Photo exhibition: Remembering the fishers of Kalk Bay
“The Sea is in our Blood” photo exhibition outside the Olympia Cafe
For years, the history of the fishing community in Kalk Bay has largely been forgotten. But a local fisher woman whose family has relied on the sea for generations is trying to change this with a public exhibition.
The wall outside the Olympia Cafe on Kalk Bay’s busy main road is plastered with photographs, some dating back to the 1920s, of families who have lived in the community for several generations and have made their livelihoods from the ocean.

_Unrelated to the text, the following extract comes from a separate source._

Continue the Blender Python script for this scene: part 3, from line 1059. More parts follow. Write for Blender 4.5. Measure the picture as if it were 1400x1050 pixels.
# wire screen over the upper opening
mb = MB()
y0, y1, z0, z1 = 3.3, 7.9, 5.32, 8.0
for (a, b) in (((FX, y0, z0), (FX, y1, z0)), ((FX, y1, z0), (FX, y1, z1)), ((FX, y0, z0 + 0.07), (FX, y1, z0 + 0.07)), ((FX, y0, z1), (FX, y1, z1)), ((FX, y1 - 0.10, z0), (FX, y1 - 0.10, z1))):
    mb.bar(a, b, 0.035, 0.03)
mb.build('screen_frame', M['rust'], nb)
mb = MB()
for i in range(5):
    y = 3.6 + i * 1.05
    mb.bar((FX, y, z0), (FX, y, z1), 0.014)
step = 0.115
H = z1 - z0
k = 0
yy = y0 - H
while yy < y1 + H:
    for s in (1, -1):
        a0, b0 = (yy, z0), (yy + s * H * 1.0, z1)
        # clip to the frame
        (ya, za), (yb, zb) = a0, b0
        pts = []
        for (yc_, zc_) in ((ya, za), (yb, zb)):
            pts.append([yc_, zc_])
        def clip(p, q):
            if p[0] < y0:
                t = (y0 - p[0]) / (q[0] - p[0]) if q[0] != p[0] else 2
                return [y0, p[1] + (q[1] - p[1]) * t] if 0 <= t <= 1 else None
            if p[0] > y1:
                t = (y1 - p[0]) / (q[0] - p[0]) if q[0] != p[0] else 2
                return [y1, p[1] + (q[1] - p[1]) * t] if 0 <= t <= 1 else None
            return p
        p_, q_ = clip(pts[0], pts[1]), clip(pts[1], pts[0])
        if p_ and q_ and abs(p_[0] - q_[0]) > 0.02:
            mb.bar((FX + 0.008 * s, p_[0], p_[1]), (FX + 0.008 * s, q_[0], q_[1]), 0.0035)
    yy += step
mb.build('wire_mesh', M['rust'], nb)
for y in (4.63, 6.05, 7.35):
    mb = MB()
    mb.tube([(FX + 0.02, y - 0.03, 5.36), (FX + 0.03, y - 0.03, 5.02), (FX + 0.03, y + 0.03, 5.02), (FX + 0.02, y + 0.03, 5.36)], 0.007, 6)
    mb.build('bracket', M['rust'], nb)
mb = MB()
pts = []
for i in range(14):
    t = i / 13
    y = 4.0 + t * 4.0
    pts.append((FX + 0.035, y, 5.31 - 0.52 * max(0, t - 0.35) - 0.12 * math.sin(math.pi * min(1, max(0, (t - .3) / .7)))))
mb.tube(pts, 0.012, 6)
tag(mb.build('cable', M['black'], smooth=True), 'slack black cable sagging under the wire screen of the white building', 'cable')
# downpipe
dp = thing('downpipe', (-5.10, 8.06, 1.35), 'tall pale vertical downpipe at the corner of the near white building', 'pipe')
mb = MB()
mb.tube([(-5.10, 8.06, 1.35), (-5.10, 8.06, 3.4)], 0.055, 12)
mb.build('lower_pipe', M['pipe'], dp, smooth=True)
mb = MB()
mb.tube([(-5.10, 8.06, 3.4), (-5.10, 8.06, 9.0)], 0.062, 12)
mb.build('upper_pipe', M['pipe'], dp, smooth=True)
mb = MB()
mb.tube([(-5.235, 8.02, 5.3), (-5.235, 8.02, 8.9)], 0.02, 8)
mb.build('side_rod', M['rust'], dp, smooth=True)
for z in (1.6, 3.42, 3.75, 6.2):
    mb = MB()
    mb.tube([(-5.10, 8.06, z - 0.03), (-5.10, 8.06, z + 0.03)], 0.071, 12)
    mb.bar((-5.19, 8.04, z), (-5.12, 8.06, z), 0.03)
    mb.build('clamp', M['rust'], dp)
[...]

The “The Sea is in our Blood” exhibition was curated by storyteller, historian, and sixth generational fisher Traci Kwaai. It features photographs of families including the Schouws, Sasmans, Fortunes, Erispes, Daniels’, Kalans, Fishers, Ferreiras, Jacobs. The exhibition, on display for about a month, records the history of the fishing people of Kalk Bay.
“The kids and the people that live here walk down and they can see their families,” says Kwaai.

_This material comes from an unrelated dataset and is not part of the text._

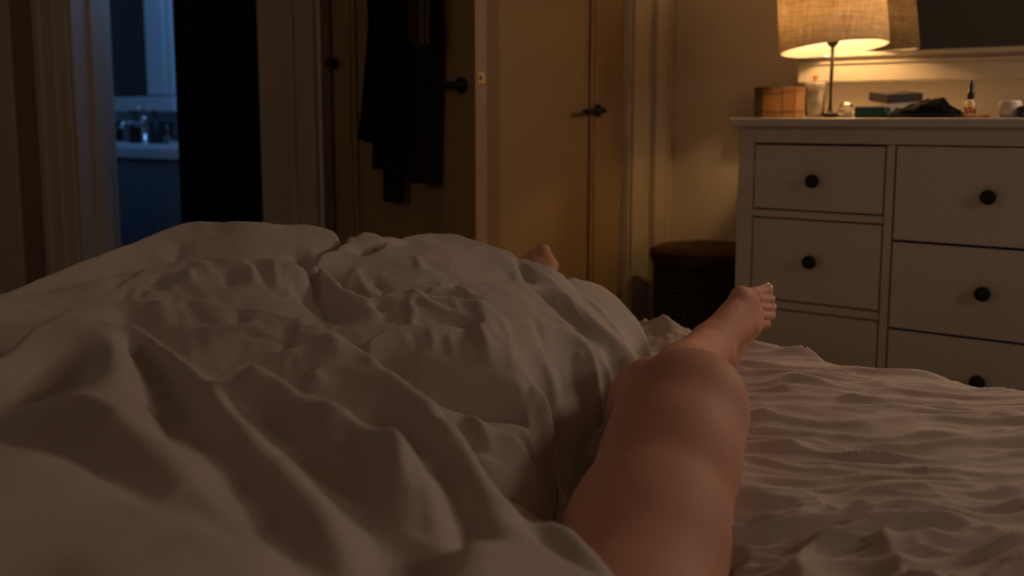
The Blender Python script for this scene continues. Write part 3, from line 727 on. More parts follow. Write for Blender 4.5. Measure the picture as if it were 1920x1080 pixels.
# sheet
def sheet():
    us = np.concatenate([np.linspace(BU0, -.9, 60)[:-1], np.arange(-.9, .25, .0032), np.linspace(.25, BU1, 30)])
    vs = np.concatenate([np.linspace(BV0, .3, 60)[:-1], np.arange(.3, BV1 - .03, .0032), np.linspace(BV1 - .03, BV1, 16)[1:]])
    U, V = np.meshgrid(us, vs); X = ca * U + sa * V; Y = -sa * U + ca * V
    # folds pulled sideways from under the leg: long across the view, closely spaced along it
    wx = X + .04 * fbm(X * 4, Y * 4, 11); wy = Y + .028 * fbm(X * 3.2, Y * 5, 21) + .10 * (X - .3) * (Y - 1.2)
    amp = .80 + .65 * np.clip(fbm(X * 2.5, Y * 3, 31) + .5, 0, 1)
    def cr(x, y, seed, sh=1.7, p=3): return np.maximum(0, 1 - np.abs(perlin(x, y, seed)) * sh) ** p
    fan = np.clip((X - .25) / .5, -.3, 1.5)
    wy2 = wy + .05 * fan * (Y - 1.3)
    w1 = cr(wx * 1.9, wy2 * 10, 41) * .0125
    w2 = cr(wx * 2.8 + 5, wy2 * 19, 43) * .0080
    w3 = cr(wx * 4.5 + 2, wy2 * 36, 47) * .0036
    w6 = cr(wx * 3 - wy2 * 7, wy2 * 15 + wx * 2, 67) * .0045
    ns = np.clip((1.35 - Y) / .5, 0, 1)
    w4 = (cr(wx * 3.6 + wy * 2, wy * 8.5 - wx * 2.4, 53, 1.5, 2) * .016) * ns
    w5 = (cr(wx * 3.0 - wy * 6, wy * 7 + wx * 3, 59) * .010) * ns
    w1 = w1 + w6
    edge = np.clip((BV1 - V) / .02, 0, 1)
    h = (w1 + w2 + w3 + w4 + w5) * amp + .006 * fbm(X * 5, Y * 5, 61)
    # rucked sheet at the foot end
    h = h + .030 * np.exp(-((X - .27) / .09) ** 2 - ((V - 1.63) / .06) ** 2) * (1 + .8 * fbm(X * 16, Y * 16, 71))
    h = h - .012 + .010 * np.exp(-((X - .50) / .10) ** 2 - ((V - 1.64) / .05) ** 2)
    h = h * edge + dent(X, Y) + bed_round(U, V)
    Z = MAT + h
    # skirt falling over the edge
    ny, nx = U.shape
    co = [np.stack([U, V, Z], -1).reshape(-1, 3)]; i = np.arange(nx * ny).reshape(ny, nx)
    q = [np.stack([i[:-1, :-1], i[:-1, 1:], i[1:, 1:], i[1:, :-1]], -1).reshape(-1, 4)]
    b = np.array(list(i[0, :]) + list(i[1:, -1]) + list(i[-1, -2::-1]) + list(i[-2:0:-1, 0]))
    base = co[0][b]; prev = b; n = nx * ny
    cx, cy = (BU0 + BU1) / 2, (BV0 + BV1) / 2
    s = np.arange(len(b))
    for k, (dz, dr) in enumerate(((.02, .004), (.06, .006), (.11, .005), (.16, .001))):
        c = base.copy(); c[:, 2] = MAT - .05 - dz
        outu = np.where(base[:, 0] > BU1 - .001, 1, np.where(base[:, 0] < BU0 + .001, -1, 0)); outv = np.where(base[:, 1] > BV1 - .001, 1, np.where(base[:, 1] < BV0 + .001, -1, 0))
        wob = dr + .004 * np.sin(base[:, 0] * 31 + base[:, 1] * 27)
        c[:, 0] += outu * wob; c[:, 1] += outv * wob
        co.append(c); cur = n + np.arange(len(b)); n += len(b)
        q.append(np.stack([prev, cur, np.roll(cur, -1), np.roll(prev, -1)], -1)); prev = cur
    o = mesh_from('fitted_sheet', np.concatenate(co), np.concatenate(q), M['sheet'])
    tag(o, 'creased pale sheet stretched over the mattress right of the bare leg', 'sheet')
sheet()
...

“Even though we’re being erased, it doesn’t mean we need to be forgotten,” said Kwaai. “Lots of people stop there and they look, they read, and they say: ‘We didn’t know there was a fishing community here’.”
Thousands of families were forcibly removed from Simon’s Town and Kalk Bay under the apartheid government’s Group Areas Act and moved to the Cape Flats. Only a few fishing families remained, and still live, in Kalk Bay.

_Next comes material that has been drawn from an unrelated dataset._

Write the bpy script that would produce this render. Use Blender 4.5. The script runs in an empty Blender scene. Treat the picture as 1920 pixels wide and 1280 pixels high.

Kalk Bay is now a predominantly white and gentrified neighborhood, with housing prices that have skyrocketed, making the area largely unaffordable to many people who used to live there.
Kwaai said: “I wanted other people, brown people, who are not from Kalk Bay, to look at these photos and see themselves — to see their aunties and uncles.”
Kwaai included photos from old sport clubs, like the Marines and Excelsior rugby clubs, netball, swim team, soft ball league, and even a thriving dart club.
Kwaai also founded the Fisher Child Project, which offers free diving and snorkelling lessons to young people mostly from the surrounding communities, while educating them about their heritage and the ocean.
Another initiative by the Fisher Child Project is a virtual storytelling tour through some of the lesser-known history of the Kalk Bay community, narrated by children involved in the project. It begins when you scan a photograph on a jar of preserves, such as sour figs or atchar. “It’s a play on words,” said Kwaai, as the initiative is about preserved heritage and preserving stories.
Kwaai hopes to install tiles in popular spots like the iconic fish and chips shop Kalky’s, so that people can scan the image on the tile to listen to the fishing community’s history.
The Fisher Child Project is raising funds and donations to expand its augmented reality project, with the hope of taking the project into schools.
For years Kwaai has led the Walk of Remembrance, an oral storytelling journey spanning 300 years, from enslavement, post-slavery, and then apartheid. “It is what this tiny fishing community has endured over centuries, but we’re still here,” she says.